For this exhibition, Benedict revised images that are themselves revisions—the recycled subject matter of art history, remade films and jpegs culled from the Internet. A couple walking in the snow lifted from Vanilla Sky (itself, a remake), a brushy interpretation of Willard Metcalf’s 1904 Impressionist painting The Convalescent, a large scale rendition of Nicholas Cage’s foreclosed Hollywood mansion from a small image found on Google, an intimate landscape consisting entirely of abstract markings, are all based on a conceit of revision and reinterpretation that allows the artist to range freely across styles and themes.

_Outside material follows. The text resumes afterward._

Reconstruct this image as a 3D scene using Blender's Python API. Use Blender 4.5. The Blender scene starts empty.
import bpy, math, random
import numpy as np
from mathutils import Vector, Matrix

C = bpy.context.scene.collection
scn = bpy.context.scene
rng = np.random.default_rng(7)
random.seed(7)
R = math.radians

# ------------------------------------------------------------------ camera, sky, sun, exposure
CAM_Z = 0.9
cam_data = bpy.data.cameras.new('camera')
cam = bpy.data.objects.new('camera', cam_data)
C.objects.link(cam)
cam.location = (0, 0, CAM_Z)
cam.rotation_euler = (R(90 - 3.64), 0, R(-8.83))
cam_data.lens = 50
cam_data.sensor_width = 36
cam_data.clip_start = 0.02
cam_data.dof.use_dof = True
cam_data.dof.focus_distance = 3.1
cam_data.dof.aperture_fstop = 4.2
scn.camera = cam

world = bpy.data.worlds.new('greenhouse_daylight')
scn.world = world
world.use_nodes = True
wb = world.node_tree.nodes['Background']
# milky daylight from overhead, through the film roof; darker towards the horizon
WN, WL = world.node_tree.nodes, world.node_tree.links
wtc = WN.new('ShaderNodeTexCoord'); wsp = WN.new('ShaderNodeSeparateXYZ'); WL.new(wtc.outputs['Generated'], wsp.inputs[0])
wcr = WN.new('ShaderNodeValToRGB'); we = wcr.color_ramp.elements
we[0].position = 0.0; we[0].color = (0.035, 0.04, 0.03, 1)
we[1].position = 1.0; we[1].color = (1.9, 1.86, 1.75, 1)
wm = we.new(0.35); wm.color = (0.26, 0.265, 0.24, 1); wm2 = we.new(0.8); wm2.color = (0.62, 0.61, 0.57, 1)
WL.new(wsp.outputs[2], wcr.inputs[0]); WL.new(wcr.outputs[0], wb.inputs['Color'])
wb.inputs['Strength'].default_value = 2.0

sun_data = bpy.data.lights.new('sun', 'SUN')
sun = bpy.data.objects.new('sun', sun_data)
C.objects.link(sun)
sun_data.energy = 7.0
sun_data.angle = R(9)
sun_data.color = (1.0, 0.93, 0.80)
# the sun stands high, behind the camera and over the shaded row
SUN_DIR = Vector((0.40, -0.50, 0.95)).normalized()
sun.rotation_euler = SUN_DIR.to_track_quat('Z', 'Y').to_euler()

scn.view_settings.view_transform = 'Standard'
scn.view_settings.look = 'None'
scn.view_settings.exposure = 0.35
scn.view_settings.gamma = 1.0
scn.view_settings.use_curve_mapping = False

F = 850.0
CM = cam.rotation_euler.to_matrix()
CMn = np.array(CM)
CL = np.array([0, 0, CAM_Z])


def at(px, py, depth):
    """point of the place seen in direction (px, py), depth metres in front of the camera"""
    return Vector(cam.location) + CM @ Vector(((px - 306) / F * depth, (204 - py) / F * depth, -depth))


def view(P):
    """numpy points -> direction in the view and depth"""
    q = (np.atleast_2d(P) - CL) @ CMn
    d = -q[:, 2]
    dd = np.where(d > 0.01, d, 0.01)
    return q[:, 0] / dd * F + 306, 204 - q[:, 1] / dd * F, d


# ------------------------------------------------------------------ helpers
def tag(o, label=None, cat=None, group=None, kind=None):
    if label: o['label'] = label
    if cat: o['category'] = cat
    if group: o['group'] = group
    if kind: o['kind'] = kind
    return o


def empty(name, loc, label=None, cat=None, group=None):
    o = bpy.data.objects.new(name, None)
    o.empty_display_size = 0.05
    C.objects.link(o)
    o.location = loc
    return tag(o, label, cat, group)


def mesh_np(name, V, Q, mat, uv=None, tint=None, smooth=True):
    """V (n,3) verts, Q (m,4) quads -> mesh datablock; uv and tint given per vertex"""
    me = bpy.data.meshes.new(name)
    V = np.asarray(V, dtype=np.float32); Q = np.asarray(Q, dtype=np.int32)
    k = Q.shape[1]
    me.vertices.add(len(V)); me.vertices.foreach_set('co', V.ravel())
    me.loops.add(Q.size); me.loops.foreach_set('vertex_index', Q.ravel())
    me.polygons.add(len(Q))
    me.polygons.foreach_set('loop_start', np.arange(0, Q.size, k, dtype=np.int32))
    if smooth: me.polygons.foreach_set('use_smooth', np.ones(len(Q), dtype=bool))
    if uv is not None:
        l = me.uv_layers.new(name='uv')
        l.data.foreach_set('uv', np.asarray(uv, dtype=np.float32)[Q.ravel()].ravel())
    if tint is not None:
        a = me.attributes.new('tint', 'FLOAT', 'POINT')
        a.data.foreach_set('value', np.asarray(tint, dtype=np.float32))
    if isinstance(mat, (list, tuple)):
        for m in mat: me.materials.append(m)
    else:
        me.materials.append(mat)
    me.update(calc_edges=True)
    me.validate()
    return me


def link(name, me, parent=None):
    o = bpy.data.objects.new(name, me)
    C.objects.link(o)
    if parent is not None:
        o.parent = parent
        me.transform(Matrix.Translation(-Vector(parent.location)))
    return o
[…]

A remake shares a certain continuity with its original yet marks a shift in subject matter that is initiated by the author. In a cultural climate that is informed by strategies of appropriation, creative branding and the transmission and consumption of images at lightning speed, Benedict’s subjective vision speaks ultimately to our meta-vocabularies and the transformative qualities inherent in the practice of painting. This perpetual building up and breaking down of worn and revisited images and sentiments is an apt analogy for the continued reinvention of the artist’s own practice. The exhibition Remake reflects a continuum of Benedict’s examination of representation in painting, memory, authorship and narrative. Even if what is being referenced does not immediately register, a familiar (if ineffable) feeling usually will. Benedict asks the viewer to look closer, not only to identify the source of that feeling, but to see how that feeling was achieved—to follow the decisions and transformations taking place and then double-back to find something entirely new in place of the initial impression.

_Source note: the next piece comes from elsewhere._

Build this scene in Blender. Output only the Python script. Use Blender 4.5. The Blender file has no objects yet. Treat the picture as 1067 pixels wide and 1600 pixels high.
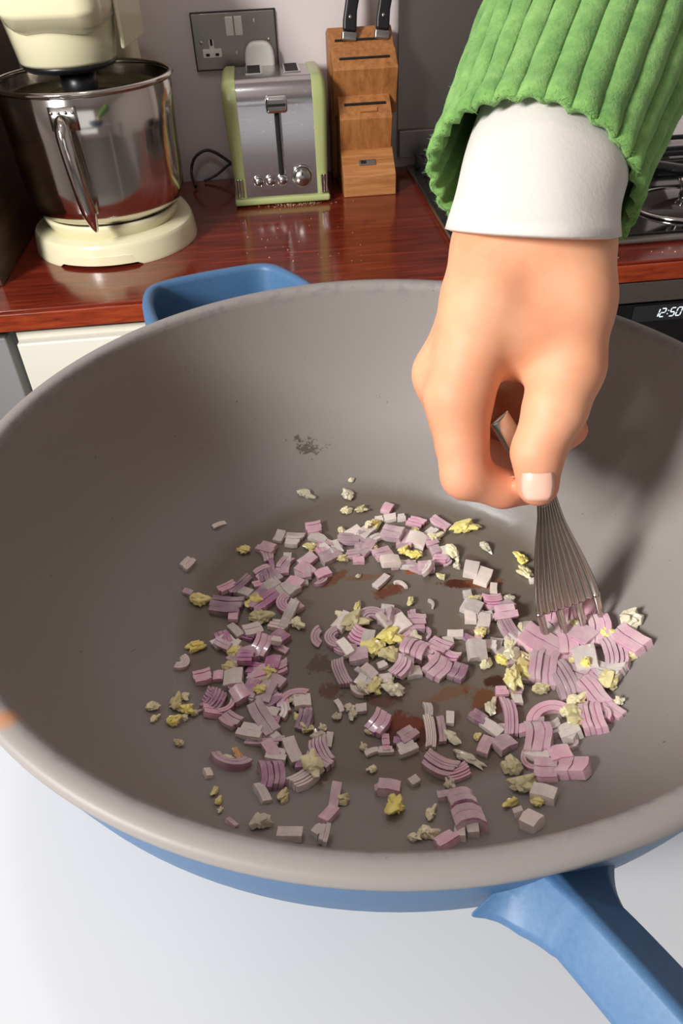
import bpy, bmesh, math, random
import numpy as np
from mathutils import Vector, Matrix, noise
R = math.radians
sc = bpy.context.scene
col = sc.collection

# ------------------------------------------------------------------ camera
F_PX, PITCH, ROLL, CAMZ = 1176.65, R(40.047), R(-2.6847), 1.35
fw = Vector((0, math.cos(PITCH), -math.sin(PITCH)))
r0 = Vector((1, 0, 0)); u0 = r0.cross(fw)
cr = r0*math.cos(ROLL) + u0*math.sin(ROLL)
cu = -r0*math.sin(ROLL) + u0*math.cos(ROLL)
CAM = Vector((0, 0, CAMZ))
cd = bpy.data.cameras.new('camera'); cam = bpy.data.objects.new('camera', cd); col.objects.link(cam)
cam.matrix_world = Matrix(((cr.x, cu.x, -fw.x, 0), (cr.y, cu.y, -fw.y, 0), (cr.z, cu.z, -fw.z, CAMZ), (0, 0, 0, 1)))
cd.sensor_fit = 'VERTICAL'; cd.sensor_height = 36; cd.lens = 36*F_PX/1600; cd.clip_start = .01
sc.camera = cam
# ------------------------------------------------------------------ world, lights, exposure
sc.view_settings.view_transform = 'Standard'; sc.view_settings.look = 'None'
sc.view_settings.gamma = 1; sc.view_settings.exposure = 0.0; sc.view_settings.use_curve_mapping = False
w = bpy.data.worlds.new('world'); sc.world = w; w.use_nodes = True
w.node_tree.nodes['Background'].inputs[0].default_value = (.78, .86, 1, 1)
w.node_tree.nodes['Background'].inputs[1].default_value = .03
def area(name, loc, target, sx, sy, power, colr):
    l = bpy.data.lights.new(name, 'AREA'); l.shape = 'RECTANGLE'; l.size = sx; l.size_y = sy
    l.energy = power; l.color = colr
    o = bpy.data.objects.new(name, l); col.objects.link(o); o.location = loc
    o.rotation_euler = (Vector(target)-Vector(loc)).to_track_quat('-Z', 'Y').to_euler()
    return o
area('window_daylight', (-1.16, -.52, 1.86), (.05, .3, 1.10), .36, .46, 44, (1, .985, .965))
spl = bpy.data.lights.new('back_wall_fill_spot', 'SPOT'); spl.energy = 62; spl.spot_size = R(52); spl.spot_blend = .7; spl.shadow_soft_size = .12; spl.color = (1, .95, .90)  # added spot, tops up the side daylight on the back wall and toaster
spo = bpy.data.objects.new('back_wall_fill_spot', spl); col.objects.link(spo); spo.location = (-1.12, -.1, 2.0)
spo.rotation_euler = (Vector((.22, 1.6, 1.12))-spo.location).to_track_quat('-Z', 'Y').to_euler()
area('ceiling_lamp', (-.26, .72, 2.40), (-.08, .66, .9), .05, .15, 2.1, (.95, .97, 1))
area('rear_fill_light', (.25, -2.6, 1.35), (.1, 1.2, 1.15), 1.5, 1.7, 7, (.93, .96, 1))  # added fill panel behind the camera, brightens the toaster front and its reflections

# ------------------------------------------------------------------ helpers
def lin(h):
    h = h.lstrip('#'); v = [int(h[i:i+2], 16)/255 for i in (0, 2, 4)]
    return tuple(((c+.055)/1.055)**2.4 if c > .04045 else c/12.92 for c in v) + (1,)
def new_mat(name, colr, rough=.5, metal=0, sss=0, sss_r=(.01, .004, .003), coat=0, ior=1.5, spec=.5):
    m = bpy.data.materials.new(name); m.use_nodes = True
    b = m.node_tree.nodes['Principled BSDF']
    b.inputs['Base Color'].default_value = lin(colr) if isinstance(colr, str) else colr
    b.inputs['Roughness'].default_value = rough; b.inputs['Metallic'].default_value = metal
    b.inputs['IOR'].default_value = ior; b.inputs['Specular IOR Level'].default_value = spec
    if sss:
        b.inputs['Subsurface Weight'].default_value = sss; b.inputs['Subsurface Radius'].default_value = sss_r
        b.inputs['Subsurface Scale'].default_value = 1
    if coat: b.inputs['Coat Weight'].default_value = coat; b.inputs['Coat Roughness'].default_value = .1
    return m
class NT:
    def __init__(s, m): s.t = m.node_tree; s.b = s.t.nodes['Principled BSDF']
    def n(s, typ, **k):
        x = s.t.nodes.new(typ)
        for a, v in k.items():
            if a.startswith('_'): x.inputs[a[1:].replace('_', ' ')].default_value = v
            else: setattr(x, a, v)
        return x
    def l(s, a, b): s.t.links.new(a, b)
    def coord(s, scale=(1, 1, 1), rot=(0, 0, 0)):
        c = s.n('ShaderNodeTexCoord'); m = s.n('ShaderNodeMapping'); m.inputs['Scale'].default_value = scale
        m.inputs['Rotation'].default_value = rot
        s.l(c.outputs['Object'], m.inputs[0]); return m.outputs[0]
    def noise(s, vec, scale, detail=4, rough=.6, dist=0):
        x = s.n('ShaderNodeTexNoise'); x.inputs['Scale'].default_value = scale; x.inputs['Detail'].default_value = detail
        x.inputs['Roughness'].default_value = rough; x.inputs['Distortion'].default_value = dist
        if vec is not None: s.l(vec, x.inputs['Vector'])
        return x.outputs[0]
    def ramp(s, fac, stops):
        x = s.n('ShaderNodeValToRGB'); e = x.color_ramp.elements
        while len(e) < len(stops): e.new(.5)
        for k, (p, c) in enumerate(stops):
            e[k].position = p; e[k].color = lin(c) if isinstance(c, str) else (c, c, c, 1)
        s.l(fac, x.inputs[0]); return x.outputs[0]
    def math(s, op, a, b=None, clamp=False):
        x = s.n('ShaderNodeMath', operation=op, use_clamp=clamp)
        for k, v in enumerate((a, b)):
            if v is None: continue
            if isinstance(v, (int, float)): x.inputs[k].default_value = v
            else: s.l(v, x.inputs[k])
        return x.outputs[0]
    def mix(s, f, a, b):
        x = s.n('ShaderNodeMix', data_type='RGBA')
        for i, v in ((0, f), (6, a), (7, b)):
            if isinstance(v, (int, float)): x.inputs[i].default_value = v
            elif isinstance(v, str): x.inputs[i].default_value = lin(v)
            else: s.l(v, x.inputs[i])
        return x.outputs[2]
    def bump(s, h, strength=.3, dist=.001):
        x = s.n('ShaderNodeBump'); x.inputs['Strength'].default_value = strength; x.inputs['Distance'].default_value = dist
        s.l(h, x.inputs['Height']); s.l(x.outputs[0], s.b.inputs['Normal'])
    def color(s, o): s.l(o, s.b.inputs['Base Color'])
    def rough(s, o): s.l(o, s.b.inputs['Roughness'])

def link(name, me, mats=(), parent=None, smooth=True):
    o = bpy.data.objects.new(name, me); col.objects.link(o)
    for m in (mats if isinstance(mats, (list, tuple)) else [mats]): me.materials.append(m)
    if smooth: me.shade_smooth()
    if parent: o.parent = parent
    return o
def mesh(name, vs, fs, mats=(), parent=None, smooth=False, idx=None):
    me = bpy.data.meshes.new(name); me.from_pydata([tuple(v) for v in vs], [], fs); me.update()
    bm = bmesh.new(); bm.from_mesh(me); bmesh.ops.recalc_face_normals(bm, faces=bm.faces); bm.to_mesh(me); bm.free()
    if idx:
        me.polygons.foreach_set('material_index', idx)
    return link(name, me, mats, parent, smooth)
def empty(name, loc=(0, 0, 0), rz=0):
    o = bpy.data.objects.new(name, None); col.objects.link(o); o.location = loc; o.rotation_euler.z = rz
    o.empty_display_size = .02; return o
def tag(o, label=None, cat=None, group=None, kind=None):
    for k, v in (('label', label), ('category', cat), ('group', group), ('kind', kind)):
        if v: o[k] = v
    return o
def bevel(o, w, seg=3, angle=40):
    m = o.modifiers.new('bevel', 'BEVEL'); m.width = w; m.segments = seg; m.limit_method = 'ANGLE'; m.angle_limit = R(angle)
    o.data.shade_smooth()
    o.modifiers.new('wn', 'WEIGHTED_NORMAL').keep_sharp = False
    return o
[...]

The exhibition is accompanied by a catalog with an essay by Dushko Petrovich and an interview by Tom McGrath.
Also on view, Benedict’s The Rat Who Retired from the World, a suite of fourteen intaglio with relief prints, published by Flying Horse Editions, Orlando FL.
Kristopher Benedict was born in 1978 in Middletown, New York. He received his BFA from Cooper Union and his MFA from Columbia University. He has had solo exhibitions at Gallery Diet, Miami, FL and Tibor de Nagy Gallery, Jeff Bailey Gallery, and A.M. Richards in New York. His work is in the collections of the Orlando Museum of Art, the Flint Institute of the Arts and RISD Museum of Art. He is currently an art professor at Dickinson College in Carlisle, PA.